When studying, you have to spend enough time to not only learn the material, but to store it properly in long-term memory, and then practice retrieving it.  This might involve answering questions, solving problems, or thinking about applications, but retrieval requires time and effort.  Lots of students think that when homework is done, study is over.  The reality is that homework is just the beginning of the learning process.

Pay attention to how each segment relates to the whole.  Good musicianship requires that melodic lines not only have the correct notes played with the correct rhythm, but they also must “say” something.  Repeated passages need to be analyzed to see if the general direction is louder or softer, and each phrase must contribute to the overall mood. The difference between a good amateur and a professional musician is not how accurately the notes are played, but how each note is played.

Learning isolated facts may get you good grades on a multiple choice test, but those facts won’t help you become a professional unless you can see how each bit of information fits together.  When you learned to read, you may have learned the sound of each letter, but until you could combine those sounds into words and words into sentences that you could understand and discuss, you did not really know how to read.  Facts, in and of themselves, are useless; integration and application of those facts into your knowledge of the subject will show that you have truly learned.

Doing boring work often makes exciting work easier.  Piano students practice scales, arpeggios, and other exercises over and over again until those skills are automatic.  The work is repetitious and dull, and most musicians dread exercise time. I am certainly not fond of it.  However, music is made up of lots of scales, arpeggios, and other patterns.  When I see a scale I know well in a piece of music, I can just play it; no need to go back and work out the fingering.  Learning those little boring bits makes learning new pieces much quicker—I just access whatever pattern I need.

Working pages of algebra problems or laboring over vocabulary words is not fun.  However, when you begin to use algebra to solve an interesting problem, or you’re able to read a difficult but interesting book containing those vocabulary words, the drudgery will pay off.  Teachers have a hard time answering those “when will I ever use this” questions, but when the background knowledge is there for an exciting project, the boring labor suddenly becomes useful.

Review often.  If I practice a song until it’s performance ready, then put it away for a year (or even a month), I will need to relearn it before it’s ready for anyone else to hear.  The relearning curve will be much shorter, but it will still be there.  Without frequent review, my repertoire will consist only of the last song I learned.
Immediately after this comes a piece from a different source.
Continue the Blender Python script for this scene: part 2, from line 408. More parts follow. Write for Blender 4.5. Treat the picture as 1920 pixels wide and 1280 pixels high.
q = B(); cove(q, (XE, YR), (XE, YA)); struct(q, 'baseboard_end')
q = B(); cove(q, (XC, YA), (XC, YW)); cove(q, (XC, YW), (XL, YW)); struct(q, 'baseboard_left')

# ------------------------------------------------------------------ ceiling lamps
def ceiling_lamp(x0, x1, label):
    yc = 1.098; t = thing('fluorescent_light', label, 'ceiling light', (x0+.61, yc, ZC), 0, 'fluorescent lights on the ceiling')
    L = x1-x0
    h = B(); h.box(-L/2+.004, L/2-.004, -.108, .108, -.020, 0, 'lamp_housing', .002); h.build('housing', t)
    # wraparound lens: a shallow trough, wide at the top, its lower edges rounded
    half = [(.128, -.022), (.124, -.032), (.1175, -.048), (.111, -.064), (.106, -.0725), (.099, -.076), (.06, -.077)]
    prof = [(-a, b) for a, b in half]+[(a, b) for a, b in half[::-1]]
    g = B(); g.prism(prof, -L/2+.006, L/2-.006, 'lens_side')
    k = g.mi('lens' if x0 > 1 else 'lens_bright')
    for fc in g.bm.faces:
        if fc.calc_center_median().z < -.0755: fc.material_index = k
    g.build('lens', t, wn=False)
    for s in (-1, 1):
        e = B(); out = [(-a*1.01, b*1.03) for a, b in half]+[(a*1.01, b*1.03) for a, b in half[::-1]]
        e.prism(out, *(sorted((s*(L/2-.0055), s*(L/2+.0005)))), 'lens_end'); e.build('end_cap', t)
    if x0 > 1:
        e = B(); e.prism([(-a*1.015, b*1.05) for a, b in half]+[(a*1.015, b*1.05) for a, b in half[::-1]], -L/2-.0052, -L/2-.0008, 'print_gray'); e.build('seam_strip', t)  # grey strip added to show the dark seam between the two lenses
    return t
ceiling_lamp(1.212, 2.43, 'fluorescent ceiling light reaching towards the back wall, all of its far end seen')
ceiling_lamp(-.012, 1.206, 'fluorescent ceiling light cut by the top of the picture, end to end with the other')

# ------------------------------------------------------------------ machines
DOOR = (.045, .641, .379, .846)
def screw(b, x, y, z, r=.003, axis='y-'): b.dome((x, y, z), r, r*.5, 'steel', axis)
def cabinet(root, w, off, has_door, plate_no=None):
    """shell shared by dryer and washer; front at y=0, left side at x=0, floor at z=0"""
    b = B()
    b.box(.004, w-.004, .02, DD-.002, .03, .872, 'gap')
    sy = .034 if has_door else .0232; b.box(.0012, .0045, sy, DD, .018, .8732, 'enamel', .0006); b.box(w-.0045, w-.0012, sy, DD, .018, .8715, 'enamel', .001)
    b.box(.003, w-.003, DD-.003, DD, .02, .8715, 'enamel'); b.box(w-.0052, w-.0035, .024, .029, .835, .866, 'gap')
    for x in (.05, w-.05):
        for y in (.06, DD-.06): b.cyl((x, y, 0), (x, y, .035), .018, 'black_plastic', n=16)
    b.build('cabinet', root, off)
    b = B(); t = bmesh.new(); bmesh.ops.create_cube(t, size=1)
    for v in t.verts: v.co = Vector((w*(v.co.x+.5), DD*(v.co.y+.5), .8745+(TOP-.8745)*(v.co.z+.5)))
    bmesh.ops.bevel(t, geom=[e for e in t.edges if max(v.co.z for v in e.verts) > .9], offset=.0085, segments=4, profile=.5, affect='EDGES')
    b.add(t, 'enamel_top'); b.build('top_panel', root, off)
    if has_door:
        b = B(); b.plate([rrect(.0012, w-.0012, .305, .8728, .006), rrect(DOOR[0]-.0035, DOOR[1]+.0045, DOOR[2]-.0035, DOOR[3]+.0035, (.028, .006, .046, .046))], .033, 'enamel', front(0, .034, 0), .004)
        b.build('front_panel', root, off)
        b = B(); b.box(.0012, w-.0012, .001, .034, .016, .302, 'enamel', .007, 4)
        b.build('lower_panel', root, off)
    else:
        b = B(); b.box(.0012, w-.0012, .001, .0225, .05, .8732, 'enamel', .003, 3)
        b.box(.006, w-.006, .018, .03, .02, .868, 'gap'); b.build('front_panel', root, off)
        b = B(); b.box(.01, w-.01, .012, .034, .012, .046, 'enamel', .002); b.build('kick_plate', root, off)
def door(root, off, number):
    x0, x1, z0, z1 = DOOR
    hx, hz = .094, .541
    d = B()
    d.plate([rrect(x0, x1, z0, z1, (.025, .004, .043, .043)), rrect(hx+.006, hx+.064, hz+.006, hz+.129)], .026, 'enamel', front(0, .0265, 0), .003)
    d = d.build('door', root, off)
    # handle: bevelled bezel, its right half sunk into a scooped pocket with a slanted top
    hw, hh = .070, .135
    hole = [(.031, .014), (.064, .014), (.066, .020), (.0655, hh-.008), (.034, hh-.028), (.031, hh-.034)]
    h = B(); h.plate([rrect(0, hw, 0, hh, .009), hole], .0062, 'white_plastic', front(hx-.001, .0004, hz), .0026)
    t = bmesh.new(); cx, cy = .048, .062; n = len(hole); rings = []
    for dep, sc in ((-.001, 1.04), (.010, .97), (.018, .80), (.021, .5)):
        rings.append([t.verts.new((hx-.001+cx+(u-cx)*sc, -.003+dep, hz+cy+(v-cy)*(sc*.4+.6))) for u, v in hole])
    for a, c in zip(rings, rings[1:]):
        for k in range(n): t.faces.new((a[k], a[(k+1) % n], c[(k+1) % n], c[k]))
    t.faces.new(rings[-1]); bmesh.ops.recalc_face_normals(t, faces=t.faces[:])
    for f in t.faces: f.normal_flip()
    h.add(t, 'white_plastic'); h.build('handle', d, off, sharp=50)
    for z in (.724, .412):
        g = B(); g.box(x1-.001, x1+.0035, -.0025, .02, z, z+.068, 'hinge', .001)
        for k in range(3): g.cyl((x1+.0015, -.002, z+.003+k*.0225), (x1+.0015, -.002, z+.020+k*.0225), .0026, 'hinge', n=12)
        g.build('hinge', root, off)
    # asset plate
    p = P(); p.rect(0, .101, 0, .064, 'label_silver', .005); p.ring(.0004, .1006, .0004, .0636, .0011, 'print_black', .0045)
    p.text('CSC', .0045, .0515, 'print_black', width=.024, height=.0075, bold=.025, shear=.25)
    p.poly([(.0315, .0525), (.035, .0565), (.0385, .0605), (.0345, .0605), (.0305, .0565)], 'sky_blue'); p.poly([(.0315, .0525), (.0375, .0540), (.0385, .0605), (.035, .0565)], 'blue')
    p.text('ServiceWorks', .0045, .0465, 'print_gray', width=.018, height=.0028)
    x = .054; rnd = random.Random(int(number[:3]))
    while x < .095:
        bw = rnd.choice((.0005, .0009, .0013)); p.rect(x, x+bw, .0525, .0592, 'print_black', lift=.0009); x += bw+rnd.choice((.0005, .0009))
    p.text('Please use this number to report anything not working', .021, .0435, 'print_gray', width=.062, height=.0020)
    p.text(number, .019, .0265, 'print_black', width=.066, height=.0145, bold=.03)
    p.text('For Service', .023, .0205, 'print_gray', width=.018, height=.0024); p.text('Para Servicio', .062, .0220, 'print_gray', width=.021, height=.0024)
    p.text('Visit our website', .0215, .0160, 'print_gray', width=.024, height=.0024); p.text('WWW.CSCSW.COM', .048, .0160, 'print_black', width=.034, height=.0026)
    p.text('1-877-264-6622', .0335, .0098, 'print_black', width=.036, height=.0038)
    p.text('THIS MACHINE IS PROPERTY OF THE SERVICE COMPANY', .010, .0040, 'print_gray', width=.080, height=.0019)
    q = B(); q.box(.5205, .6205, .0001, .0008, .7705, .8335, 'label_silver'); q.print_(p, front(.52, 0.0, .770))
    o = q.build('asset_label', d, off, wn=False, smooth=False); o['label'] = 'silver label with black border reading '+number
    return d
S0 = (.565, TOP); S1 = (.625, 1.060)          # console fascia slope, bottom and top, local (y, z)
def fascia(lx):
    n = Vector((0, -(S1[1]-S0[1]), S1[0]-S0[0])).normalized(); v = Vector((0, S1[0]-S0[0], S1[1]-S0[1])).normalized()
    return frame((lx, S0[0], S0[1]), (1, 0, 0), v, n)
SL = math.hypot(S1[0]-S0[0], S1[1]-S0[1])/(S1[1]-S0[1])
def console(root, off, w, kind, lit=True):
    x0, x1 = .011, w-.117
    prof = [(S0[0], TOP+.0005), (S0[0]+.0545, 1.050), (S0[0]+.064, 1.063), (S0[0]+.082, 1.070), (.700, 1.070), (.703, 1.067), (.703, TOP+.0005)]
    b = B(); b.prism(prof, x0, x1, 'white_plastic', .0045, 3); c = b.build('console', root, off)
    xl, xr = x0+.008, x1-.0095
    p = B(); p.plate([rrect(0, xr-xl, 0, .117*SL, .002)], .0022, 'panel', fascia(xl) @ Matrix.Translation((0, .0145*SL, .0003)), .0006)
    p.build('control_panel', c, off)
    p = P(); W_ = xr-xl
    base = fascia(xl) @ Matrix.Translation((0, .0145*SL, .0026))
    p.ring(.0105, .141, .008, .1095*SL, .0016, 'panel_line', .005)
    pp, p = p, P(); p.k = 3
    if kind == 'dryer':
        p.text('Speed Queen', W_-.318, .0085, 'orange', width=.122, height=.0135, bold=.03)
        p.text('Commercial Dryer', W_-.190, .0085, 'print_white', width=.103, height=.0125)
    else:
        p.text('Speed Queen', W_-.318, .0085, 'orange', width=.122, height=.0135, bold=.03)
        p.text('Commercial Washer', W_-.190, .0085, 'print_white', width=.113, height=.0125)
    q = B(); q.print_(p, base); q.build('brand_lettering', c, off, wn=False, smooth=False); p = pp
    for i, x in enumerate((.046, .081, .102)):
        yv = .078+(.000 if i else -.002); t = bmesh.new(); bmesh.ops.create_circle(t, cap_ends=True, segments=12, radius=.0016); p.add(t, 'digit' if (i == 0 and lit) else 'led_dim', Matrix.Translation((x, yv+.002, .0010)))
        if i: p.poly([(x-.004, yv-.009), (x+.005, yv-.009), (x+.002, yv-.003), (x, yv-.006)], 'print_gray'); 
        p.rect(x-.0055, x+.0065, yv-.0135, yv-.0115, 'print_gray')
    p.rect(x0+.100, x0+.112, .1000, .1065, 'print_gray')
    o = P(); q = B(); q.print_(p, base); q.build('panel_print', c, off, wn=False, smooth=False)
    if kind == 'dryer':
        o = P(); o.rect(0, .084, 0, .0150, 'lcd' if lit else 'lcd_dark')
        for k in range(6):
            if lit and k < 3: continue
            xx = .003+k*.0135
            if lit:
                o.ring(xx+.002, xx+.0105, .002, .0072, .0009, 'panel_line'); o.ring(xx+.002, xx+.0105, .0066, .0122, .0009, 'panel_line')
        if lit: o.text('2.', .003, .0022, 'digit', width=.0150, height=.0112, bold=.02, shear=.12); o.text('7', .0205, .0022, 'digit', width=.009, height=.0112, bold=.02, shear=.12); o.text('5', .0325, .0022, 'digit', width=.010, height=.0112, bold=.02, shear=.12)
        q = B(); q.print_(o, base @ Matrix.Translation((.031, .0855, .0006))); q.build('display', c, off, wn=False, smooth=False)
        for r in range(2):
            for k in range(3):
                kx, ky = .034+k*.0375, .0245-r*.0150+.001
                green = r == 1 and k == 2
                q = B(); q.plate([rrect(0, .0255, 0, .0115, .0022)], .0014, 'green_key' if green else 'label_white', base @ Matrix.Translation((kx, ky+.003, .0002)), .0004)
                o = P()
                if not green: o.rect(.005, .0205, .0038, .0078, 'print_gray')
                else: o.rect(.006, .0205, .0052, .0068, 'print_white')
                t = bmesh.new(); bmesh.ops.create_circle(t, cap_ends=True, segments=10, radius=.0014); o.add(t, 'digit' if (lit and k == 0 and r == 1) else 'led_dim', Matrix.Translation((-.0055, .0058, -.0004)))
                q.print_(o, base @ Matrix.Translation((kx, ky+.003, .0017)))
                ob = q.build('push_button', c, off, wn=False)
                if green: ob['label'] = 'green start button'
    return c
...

In academia, many students are content to do the current assignment, hand it in, and forget about it.  They assume that the material, once learned, will always be accessible.  Then the test comes, those students are in for a nasty surprise.  While assignments may give you the impetus to learn something the first time, reviewing the information once a week will dramatically cut study time for the next test, improve test performance, and will keep the retrieval path open so that what you’ve learned is ready for use.